---- Material

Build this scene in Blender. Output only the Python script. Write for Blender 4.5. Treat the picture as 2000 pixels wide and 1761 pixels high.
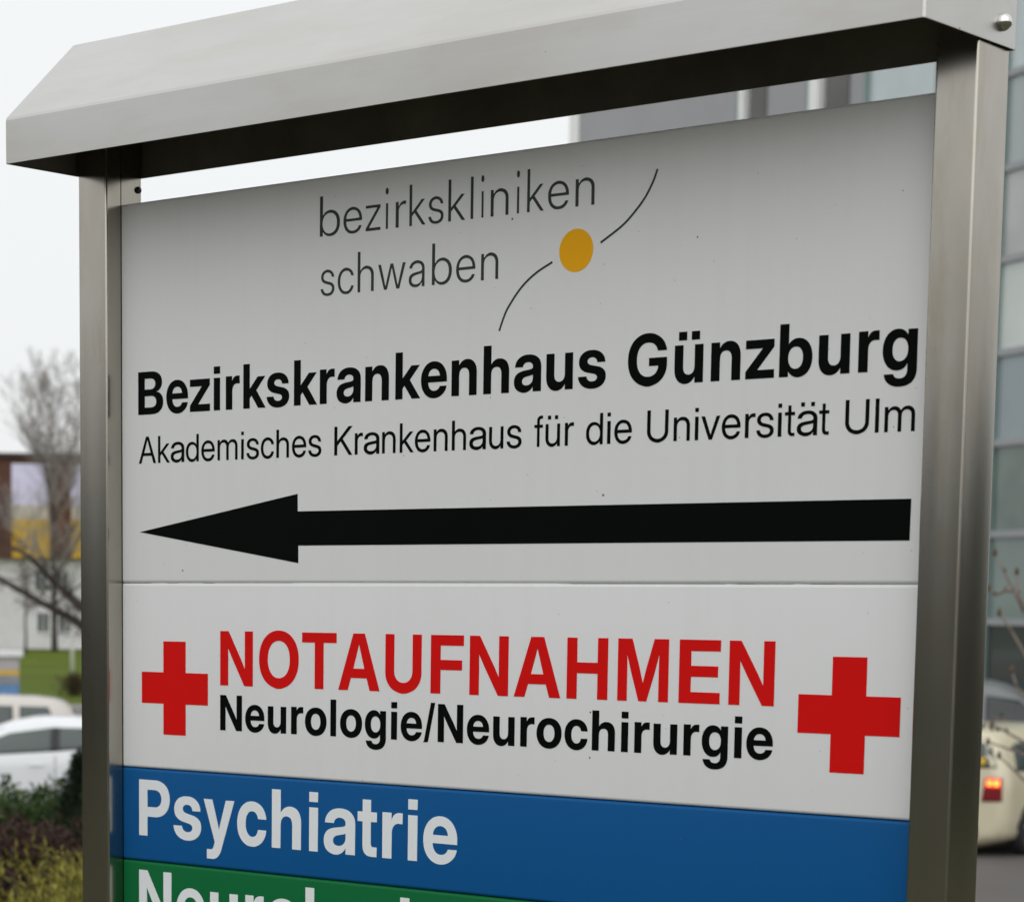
import bpy, bmesh, math, random
from mathutils import Vector, Matrix
from mathutils.bvhtree import BVHTree

for _o in list(bpy.data.objects):
    bpy.data.objects.remove(_o)
SC = bpy.context.scene
COL = SC.collection
PI = math.pi

# ------------------------------------------------------------ camera, sky, sun
EYE = Vector((2.48, -2.3737, 1.5751))
cam = bpy.data.cameras.new('camera')
cam.sensor_width = 36.0
cam.lens = 88.793
cam.shift_x = 0.15004
cam.shift_y = 0.46434
cam.clip_start = 0.05
cam.clip_end = 3000.0
cam.dof.use_dof = True
cam.dof.focus_distance = 3.05
cam.dof.aperture_fstop = 11.0
cam_o = bpy.data.objects.new('camera', cam)
COL.objects.link(cam_o)
cam_o.matrix_world = Matrix((
    (0.7550410726743778, -0.08952297527057501, 0.6495372317838516, EYE.x),
    (0.6556227041149155, 0.09027442470674871, -0.749672860698346, EYE.y),
    (0.008476344953508717, 0.991885157221994, 0.12685419369862858, EYE.z),
    (0, 0, 0, 1)))
SC.camera = cam_o

SUN_EL, SUN_AZ = math.radians(29), math.radians(142)
world = bpy.data.worlds.new('World')
SC.world = world
world.use_nodes = True
wt = world.node_tree
bg = wt.nodes['Background']
sky = wt.nodes.new('ShaderNodeTexSky')
sky.sky_type = 'NISHITA'
sky.sun_disc = False
sky.sun_elevation = SUN_EL
sky.sun_rotation = SUN_AZ
hsv = wt.nodes.new('ShaderNodeHueSaturation')
hsv.inputs['Saturation'].default_value = 0.25
wt.links.new(sky.outputs[0], hsv.inputs['Color'])
wmix = wt.nodes.new('ShaderNodeMix')
wmix.data_type = 'RGBA'
wmix.inputs[0].default_value = 0.86
wt.links.new(hsv.outputs[0], wmix.inputs[6])
# even cloud cover, brighter overhead than at the horizon
wtc = wt.nodes.new('ShaderNodeTexCoord'); wsp = wt.nodes.new('ShaderNodeSeparateXYZ')
wt.links.new(wtc.outputs['Generated'], wsp.inputs[0])
wmr = wt.nodes.new('ShaderNodeMapRange'); wmr.inputs[3].default_value = 0.89; wmr.inputs[4].default_value = 1.32
wt.links.new(wsp.outputs['Z'], wmr.inputs[0])
wcl = wt.nodes.new('ShaderNodeVectorMath'); wcl.operation = 'SCALE'; wcl.inputs[0].default_value = (8.0, 8.14, 8.2)
wt.links.new(wmr.outputs[0], wcl.inputs['Scale'])
wt.links.new(wcl.outputs[0], wmix.inputs[7])
wt.links.new(wmix.outputs[2], bg.inputs['Color'])
bg.inputs['Strength'].default_value = 0.105

sl = bpy.data.lights.new('sun', 'SUN')
sl.energy = 0.95
sl.angle = math.radians(100)
sl.color = (1.0, 0.985, 0.965)
sun = bpy.data.objects.new('sun', sl)
COL.objects.link(sun)
_d = Vector((math.sin(SUN_AZ) * math.cos(SUN_EL), math.cos(SUN_AZ) * math.cos(SUN_EL), math.sin(SUN_EL)))
sun.rotation_euler = _d.to_track_quat('Z', 'Y').to_euler()

SC.view_settings.view_transform = 'Standard'
SC.view_settings.look = 'None'
SC.view_settings.exposure = 0.19
SC.view_settings.gamma = 1.0
SC.render.engine = 'CYCLES'
SC.cycles.max_bounces = 8
SC.cycles.use_denoising = True

# ------------------------------------------------------------ helpers
def tag(o, label=None, cat=None, group=None, kind=None):
    if label: o['label'] = label
    if cat: o['category'] = cat
    if group: o['group'] = group
    if kind: o['kind'] = kind
    return o

def empty(name, loc=(0, 0, 0), rz=0.0):
    o = bpy.data.objects.new(name, None)
    o.empty_display_size = 0.2
    COL.objects.link(o)
    o.location = loc
    o.rotation_euler = (0, 0, rz)
    return o

def link(name, me, mat, parent=None, smooth=False):
    if mat:
        for m in (mat if isinstance(mat, (list, tuple)) else [mat]):
            me.materials.append(m)
    if smooth:
        for p in me.polygons: p.use_smooth = True
    o = bpy.data.objects.new(name, me)
    COL.objects.link(o)
    if parent: o.parent = parent
    return o

class MB:
    """collects faces, then links them as one mesh object"""
    def __init__(s): s.v = []; s.f = []
    def add(s, vs, fs):
        b = len(s.v); s.v += [tuple(v) for v in vs]; s.f += [tuple(i + b for i in f) for f in fs]; return s
    def box(s, x0, x1, y0, y1, z0, z1):
        return s.add([(x0,y0,z0),(x1,y0,z0),(x1,y1,z0),(x0,y1,z0),(x0,y0,z1),(x1,y0,z1),(x1,y1,z1),(x0,y1,z1)],
                     [(0,3,2,1),(4,5,6,7),(0,1,5,4),(1,2,6,5),(2,3,7,6),(3,0,4,7)])
    def tube(s, pts, rad, n=6, cap=True):
        pts = [Vector(p) for p in pts]
        if not hasattr(rad, '__len__'): rad = [rad] * len(pts)
        vs, fs = [], []
        for i, p in enumerate(pts):
            t = (pts[min(i+1, len(pts)-1)] - pts[max(i-1, 0)]).normalized()
            a = t.orthogonal().normalized() if i == 0 else (a - t * a.dot(t)).normalized()
            b = t.cross(a)
            for k in range(n):
                w = 2 * PI * k / n
                vs.append(p + (a * math.cos(w) + b * math.sin(w)) * rad[i])
        for i in range(len(pts) - 1):
            for k in range(n):
                fs.append((i*n+k, i*n+(k+1) % n, (i+1)*n+(k+1) % n, (i+1)*n+k))
        if cap:
            fs.append(tuple(range(n))[::-1]); fs.append(tuple(range((len(pts)-1)*n, len(pts)*n)))
        return s.add(vs, fs)
    def lathe(s, prof, n=24, axis='z', c=(0, 0, 0)):
        vs, fs = [], []
        for r, h in prof:
            for k in range(n):
                w = 2 * PI * k / n
                p = (r*math.cos(w), r*math.sin(w), h) if axis == 'z' else (r*math.cos(w), h, r*math.sin(w)) if axis == 'y' else (h, r*math.cos(w), r*math.sin(w))
                vs.append((p[0]+c[0], p[1]+c[1], p[2]+c[2]))
        for i in range(len(prof) - 1):
            for k in range(n):
                fs.append((i*n+k, i*n+(k+1) % n, (i+1)*n+(k+1) % n, (i+1)*n+k))
        fs.append(tuple(range(n))[::-1]); fs.append(tuple(range((len(prof)-1)*n, len(prof)*n)))
        return s.add(vs, fs)
    def prism(s, poly, z0, z1):
        n = len(poly)
        s.add([(x, y, z0) for x, y in poly] + [(x, y, z1) for x, y in poly],
              [tuple(range(n))[::-1], tuple(range(n, 2*n))] + [(i, (i+1) % n, n+(i+1) % n, n+i) for i in range(n)])
        return s
    def mesh(s, name):
        me = bpy.data.meshes.new(name); me.from_pydata(s.v, [], s.f); me.update()
        bm = bmesh.new(); bm.from_mesh(me); bmesh.ops.recalc_face_normals(bm, faces=bm.faces[:]); bm.to_mesh(me); bm.free()
        return me
    def build(s, name, mat, parent=None, bevel=0, seg=2, smooth=False):
        o = link(name, s.mesh(name), mat, parent, smooth)
        if bevel:
            m = o.modifiers.new('bevel', 'BEVEL'); m.width = bevel; m.segments = seg; m.limit_method = 'ANGLE'; m.angle_limit = math.radians(40)
            for p in o.data.polygons: p.use_smooth = True
            m.harden_normals = True
        return o

def polar(az, d, z=0.0):
    """ground survey: bearing in degrees and metres from the standpoint"""
    a = math.radians(az)
    return Vector((EYE.x + d * math.sin(a), EYE.y + d * math.cos(a), z))

# ------------------------------------------------------------ materials
def nodes(name):
    m = bpy.data.materials.new(name); m.use_nodes = True
    nt = m.node_tree
    return m, nt, nt.nodes['Principled BSDF']

def noise(nt, scale, detail=4, vec=None, stretch=None, coord='Object', rough=0.55):
    tc = nt.nodes.new('ShaderNodeTexCoord'); n = nt.nodes.new('ShaderNodeTexNoise')
    n.inputs['Scale'].default_value = scale; n.inputs['Detail'].default_value = detail; n.inputs['Roughness'].default_value = rough
    src = tc.outputs[coord]
    if stretch:
        mp = nt.nodes.new('ShaderNodeMapping'); mp.inputs['Scale'].default_value = stretch
        nt.links.new(src, mp.inputs[0]); src = mp.outputs[0]
    nt.links.new(src, n.inputs['Vector'])
    return n.outputs['Fac']

def ramp(nt, fac, stops):
    r = nt.nodes.new('ShaderNodeValToRGB')
    e = r.color_ramp.elements
    while len(e) < len(stops): e.new(0.5)
    for i, (p, c) in enumerate(stops):
        e[i].position = p; e[i].color = (*c, 1) if len(c) == 3 else c
    nt.links.new(fac, r.inputs[0])
    return r.outputs[0]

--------

**Written request:**
Quote, exactly and only, the lines from the first line of the data above through the line containing "PI = math.pi". The pictures do not belong in it.

**The output:**
Build this scene in Blender. Output only the Python script. Write for Blender 4.5. Treat the picture as 2000 pixels wide and 1761 pixels high.
import bpy, bmesh, math, random
from mathutils import Vector, Matrix
from mathutils.bvhtree import BVHTree

for _o in list(bpy.data.objects):
    bpy.data.objects.remove(_o)
SC = bpy.context.scene
COL = SC.collection
PI = math.pi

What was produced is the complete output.